Repeat everything from the first line of the listing below through the line that contains "mb = MB(); mb.box(-.4,.34,-.42,-.4,.6,1.9);", exactly. Leave out pictures.

**Dataset section**:
================================

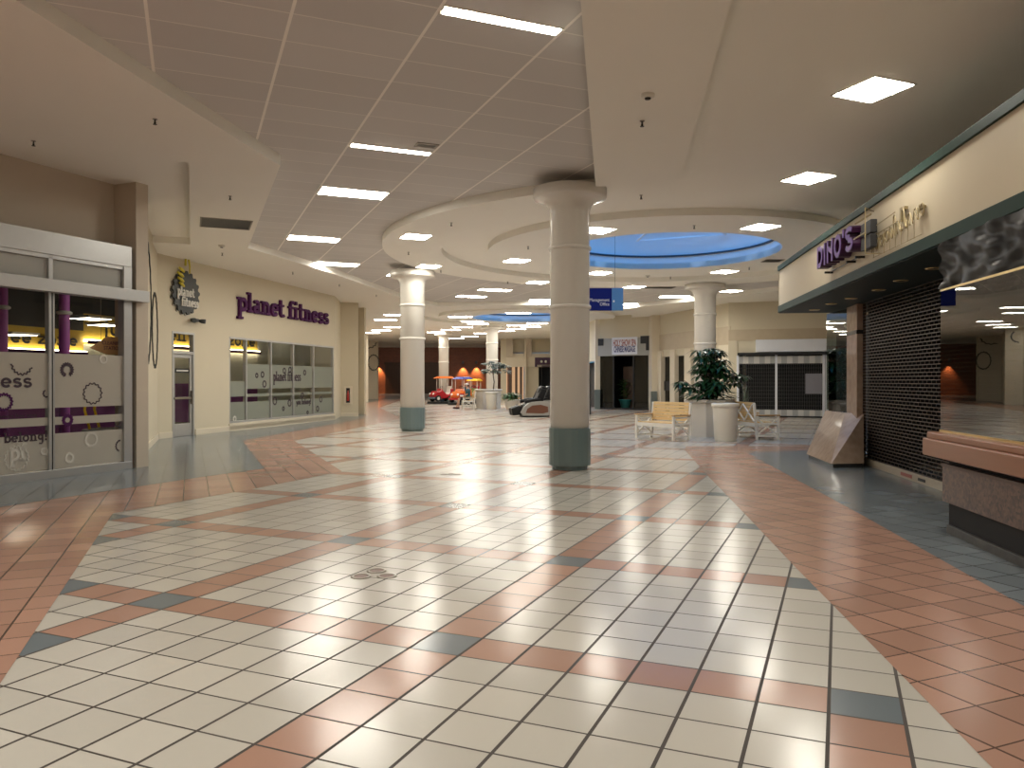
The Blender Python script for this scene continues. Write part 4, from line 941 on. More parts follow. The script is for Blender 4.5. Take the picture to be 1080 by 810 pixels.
mb = MB(); mb.box(-.5,.44,-.4,.4,0,2.15); mb.build('cabinet', M['black'], t, bevel=.02)
mb = MB(); mb.box(-.4,.34,-.42,-.4,.6,1.9); mb.build('front_panel', M['leather'], t)

# brick end wall
YW = 88.0
mb = MB(); mb.box(-19.5, 1.2, 0, .3, 0, 6.4); o = struct('wall_brick', mb, M['brick'], loc=(0, YW, 0))
mb = MB(); mb.hexa([(-.35,YB,0),(-.15,YB,0),(1.3,YW+.1,0),(1.1,YW+.1,0)], [(-.35,YB,6.4),(-.15,YB,6.4),(1.3,YW+.1,6.4),(1.1,YW+.1,6.4)]); struct('wall_brick_side', mb, M['brick'])
xg0, xg1 = xat(406.5, YW), xat(463, YW); zg = zat(384.5, YW)
t = thing('brown_shutter', 'wide closed brown slatted shutter in the far brick wall', 'shutter', ((xg0+xg1)/2, YW-.05, 0), 0); hw = (xg1-xg0)/2
mb = MB()
for k in range(int(hw*2/.22)): mb.box(-hw+.22*k, -hw+.22*k+.12, -.03, .02, 0.05, zg)
mb.box(-hw, hw, -.01, .02, .05, zg); mb.build('curtain', M['brown'], t)
mb = MB(); mb.box(-hw, hw, -.08, .03, 0, .1); mb.build('bottom_rail', M['bronze'], t)
mb = MB(); mb.box(-hw-.1, hw+.1, -.12, .03, zg, zg+.25); mb.build('head_box', M['brown'], t)
for px, lab in ((399.5,'alone left of the brown shutter'),(488.5,'left one of the close pair'),(502.5,'right one of the close pair')):
    z = zat(384, YW); x = xat(px, YW); t = thing('wall_downlight', 'orange downlight on the brick wall, %s' % lab, 'wall light', (x, YW-.35, z), 0, 'downlights on the brick wall')
    mb = MB(); mb.lathe([(.12,0),(.13,.02),(.13,.3),(.05,.34)], 16, cap=True); mb.build('can', M['alumd'], t)
    mb = MB(); mb.box(-.03,.03,0,.34,.15,.21); mb.build('arm', M['alumd'], t)
    l = bpy.data.lights.new('spot', 'SPOT'); l.energy = 420; l.color = (1,.42,.14); l.spot_size = R(75); l.spot_blend = .7; l.shadow_soft_size = .06
    lo = bpy.data.objects.new('bulb', l); COL.objects.link(lo); lo.parent = t; lo.location = (0, 0, -.03); lo.rotation_euler = (R(8), 0, 0)

# ------------------------------------------------------------------ benches
def bench():
    t = thing('bench', 'tmp', 'bench'); Lb, Dp = 1.30, .56
    for s in (-1, 1):
        x = s*(Lb/2-.03); mb = MB()
        mb.bar((x,-Dp/2,0),(x,-Dp/2,.60),.055); mb.bar((x,Dp/2-.02,0),(x,Dp/2+.06,.92),.055)
        mb.bar((x,-Dp/2,.10),(x,Dp/2,.10),.04); mb.bar((x,-Dp/2,.40),(x,Dp/2,.40),.05); mb.bar((x,-Dp/2,.56),(x,Dp/2+.03,.56),.04)
        mb.bar((x,-Dp/2,.12),(x,Dp/2,.54),.035); mb.bar((x+.002*s,-Dp/2,.54),(x+.002*s,Dp/2,.12),.035)
        mb.build('end_frame', M['benchw'], t, bevel=.004)
        mb = MB(); mb.box(x-.05, x+.05, -Dp/2-.04, Dp/2+.02, .60, .63); mb.build('armrest', M['arm'], t, bevel=.006)
    mb = MB(); mb.bar((-Lb/2+.03,-Dp/2,.37),(Lb/2-.03,-Dp/2,.37),.03,.09); mb.bar((-Lb/2+.03,Dp/2,.37),(Lb/2-.03,Dp/2,.37),.03,.09); mb.bar((-Lb/2+.03,0,.1),(Lb/2-.03,0,.1),.04); mb.build('rail', M['benchw'], t)
    mb = MB()
    for s in (-1, 0):                     # X brace behind the back
        xa, xb = (-Lb/2+.05, 0) if s else (0, Lb/2-.05)
        mb.bar((xa,Dp/2+.05,.46),(xb,Dp/2+.09,.88),.03); mb.bar((xa,Dp/2+.09,.88),(xb,Dp/2+.05,.46),.03)
    mb.build('back_brace', M['benchw'], t)
    for k in range(5):
        mb = MB(); y = -Dp/2+.02+.108*k; mb.box(-Lb/2+.06, Lb/2-.06, y, y+.09, .415, .44); mb.build('seat_slat', M['slat'], t, bevel=.004)
    for k in range(6):
        z = .47+.078*k; y = Dp/2-.035+(z-.44)*.17
        mb = MB(); mb.hexa([(-Lb/2+.06,y-.012,z),(Lb/2-.06,y-.012,z),(Lb/2-.06,y+.012,z),(-Lb/2+.06,y+.012,z)], [(-Lb/2+.06,y,z+.07),(Lb/2-.06,y,z+.07),(Lb/2-.06,y+.024,z+.07),(-Lb/2+.06,y+.024,z+.07)])
        mb.build('back_slat', M['slat'], t, bevel=.003)
    return t
bn = bench(); bn['group'] = 'benches beside the planters'
ang = atan2(18.62-19.67, 3.93-3.16); bn.location = (3.78, 19.42, 0); bn.rotation_euler = (0, 0, ang)
bn['label'] = 'yellow slatted white bench in full view left of the big planter'
dup(bn, (6.25, 19.72, 0), R(90)+.1, 'white bench seen from its end to the right of the stone bin')
b3 = dup(bn, (-2.30, 40.45, 0), R(-90)+.12, 'distant white bench seen end-on with a person sitting on it')

# ------------------------------------------------------------------ planters, bins and plants
def planter(lab, loc, r0, r1, h, n=8, rz=0.0):
    t = thing('planter', lab, 'planter', loc, rz)
    mb = MB(); mb.lathe([(r0,0),(r1-.03,h-.09),(r1+.03,h-.08),(r1+.04,h-.01),(r1,h),(r1-.09,h),(r1-.1,h-.12)], n, smooth=False, cap=False, a0=pi/n); mb.build('shell', M['planter'], t, bevel=.01)
    mb = MB(); mb.lathe([(.02,h-.1),(r1-.09,h-.11)], n, cap=False, a0=pi/n); mb.build('soil', M['soil'], t)
    return t
def leaf(mb, p, d, L, w, droop=.3, mi=0):
    d = Vector(d).normalized(); sd_ = d.cross(Vector((0,0,1)));
    if sd_.length < .01: sd_ = Vector((1,0,0))
    sd_.normalize(); p = Vector(p); prev = None; prof = (0,.75,1,.7,0.05)
    for k, q in enumerate(prof):
        f = k/(len(prof)-1); c = p + d*L*f + Vector((0,0,-droop*L*f*f)); a = mb.b.verts.new(c + sd_*w*q/2 + Vector((0,0,.12*w*q))); m = mb.b.verts.new(c); b = mb.b.verts.new(c - sd_*w*q/2 + Vector((0,0,.12*w*q)))
        if prev:
            mb.b.faces.new((prev[0],a,m,prev[1])).smooth = True; mb.b.faces.new((prev[1],m,b,prev[2])).smooth = True
        prev = (a, m, b)
def whorl(mb, c, n, L, w, up, droop, rnd):
    a0 = rnd.uniform(0, 6.28)
    for k in range(n):
        a = a0+2*pi*k/n; leaf(mb, c, (cos(a), sin(a), up+rnd.uniform(-.15,.15)), L*rnd.uniform(.8,1.1), w, droop)
planter('large octagonal off-white planter between the two near benches', (5.25, 20.55, 0), .58, .64, .98, 8)
rnd = random.Random(5)
t = thing('umbrella_plant', 'tall dark green umbrella plant growing in the large planter', 'plant', (5.25, 20.5, .87), 0)
mb = MB(); tips = []
for k in range(16):
    a = rnd.uniform(0, 6.28); r = rnd.uniform(.2, .86) ; h = rnd.uniform(.55, 1.45)
    if h > 1.2: r *= .6
    pts = [(rnd.uniform(-.12,.12), rnd.uniform(-.12,.12), 0), (r*.4*cos(a), r*.4*sin(a), h*.5), (r*cos(a), r*sin(a), h)]; mb.tube(pts, [.022,.017,.01], 6)
    tips += [pts[2], tuple((pts[1][q]+pts[2][q])/2 for q in range(3))]
mb.build('stem', M['stem'], t)
mb = MB()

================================

**Task solution**:
The Blender Python script for this scene continues. Write part 4, from line 941 on. More parts follow. The script is for Blender 4.5. Take the picture to be 1080 by 810 pixels.
mb = MB(); mb.box(-.5,.44,-.4,.4,0,2.15); mb.build('cabinet', M['black'], t, bevel=.02)
mb = MB(); mb.box(-.4,.34,-.42,-.4,.6,1.9); mb.build('front_panel', M['leather'], t)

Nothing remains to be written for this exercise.